L’œuvre représente la sainte Famille lorsqu’elle quitte la Terre Sainte pour se rendre en Egypte, fuir les persécutions d’Hérode et échapper au Massacre des Innocents. La Vierge Marie et l’Enfant Jésus sont perchés sur un âne tenu par Joseph, lui-même précédé par un ange qui lui montre le chemin. Sur un fond d’architecture de ruines à l’antique et au milieu d’une végétation luxuriante de palmiers-dattiers, des anges graciles accompagnent le cortège et cueillent des fruits aux arbres pour nourrir l’enfant et ses parents, ce qui donne à la scène son autre titre, Le Miracle des dattes.
A la suite d’un prêt au musée Fabre de Montpellier en 2019, pour l’exposition De marbre blanc et de couleurs consacrée à la chapelle Deydé, le tableau a été transporté en juin 2020 à Marseille auprès du Centre Interdisciplinaire de Conservation et de Restauration du Patrimoine (CICRP).

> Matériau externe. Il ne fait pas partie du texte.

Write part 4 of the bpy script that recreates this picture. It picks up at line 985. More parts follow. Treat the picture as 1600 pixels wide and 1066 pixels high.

Il y a bénéficié d’une étude complète et d’une restauration fondamentale qui ont duré plus de deux ans.
Confié aux mains de conservateurs-restaurateurs qualifiés, il a pu bénéficier de l’expertise des équipes du CICRP et des moyens techniques de l’atelier de peinture, notamment pour des photographies sous différentes lumières.
Si l’œuvre était globalement dans un état de présentation convenable, elle avait néanmoins subi des altérations qui réduisaient à la fois sa stabilité physique et son aspect esthétique. La toile était très détendue, malgré la présence d’un rentoilage réalisé au milieu du 20e siècle en même temps que le montage sur un châssis fixe en bois : le rentoilage a été conservé, mais le châssis remplacé par une structure en aluminium plus légère.
Le principal désordre résidait dans la présence d’une grande pièce d’incrustation en partie basse, qui avait été posée pour remplacer une zone lacunaire. La toile ancienne avait sans doute été découpée pour s’adapter à la forme d’un autel ou d’un tabernacle, et, au 19e siècle, le motif avait été entièrement repeint pour compléter l’image, assez maladroitement car les pieds des personnages et pattes de l’âne se raccordaient mal à l’anatomie initiale. Il a finalement été fait le choix de conserver cet ajout, car il ne posait pas de problème majeur pour la tension de la toile et fait partie de l’histoire de l’œuvre.
Le nettoyage a par ailleurs mis en évidence l’existence de six générations différentes de vernis successifs, et trois repeints plus ou moins débordants, attestant des précédentes campagnes de restauration. Le retrait progressif de ces repeints a été suivi d’un masticage des lacunes par un enduit blanc, puis la retouche illusionniste dans les manques pour redonner continuité de lecture aux motifs, et enfin la pose d’un nouveau vernis protecteur.
Le cadre en bois doré, datant du début du 19e siècle et très lourd, est quant à lui resté à Montpellier, mais a fait l’objet d’un nettoyage et d’une reprise des dorures avant le remontage de l’ensemble.
L’œuvre a été posée aux murs dans la chapelle Deydé, aujourd’hui consacrée à saint Roch, après avoir procédé au déplacement de deux autres grands tableaux. Alors qu’elle était présentée depuis la fin du 19e siècle dans le bas-côté gauche de la nef, elle retrouve ainsi son emplacement d’origine, telle qu’elle était peut-être accrochée au 17e siècle. Même si les détails très fins de la peinture de Carlone ne peuvent pas être vus de près, le visiteur de la cathédrale peut désormais mieux admirer le mouvement qui anime la scène, le doigt de l’ange guidant à la fois la sainte Famille et pointant vers le chœur de la cathédrale.
La restauration du tableau a été réalisée par Iris Brunner, Marie Connan et Josef Vojtek, conservateurs-restaurateurs spécialisés en peinture de chevalet, sous la maîtrise d’ouvrage de l’État (Drac Occitanie, conservation régionale des monuments historiques), propriétaire de l’œuvre. Elle a représenté un coût total de 92 593 € TTC pour l’étude, les travaux et l’installation.
La restauration a été suivie par un comité scientifique associant Alain Chevalier, directeur du musée de la Révolution française - domaine de Vizille (Département de l’Isère), et Pierre Stépanoff, conservateur du patrimoine au musée Fabre de Montpellier, tous deux spécialistes de la peinture ancienne.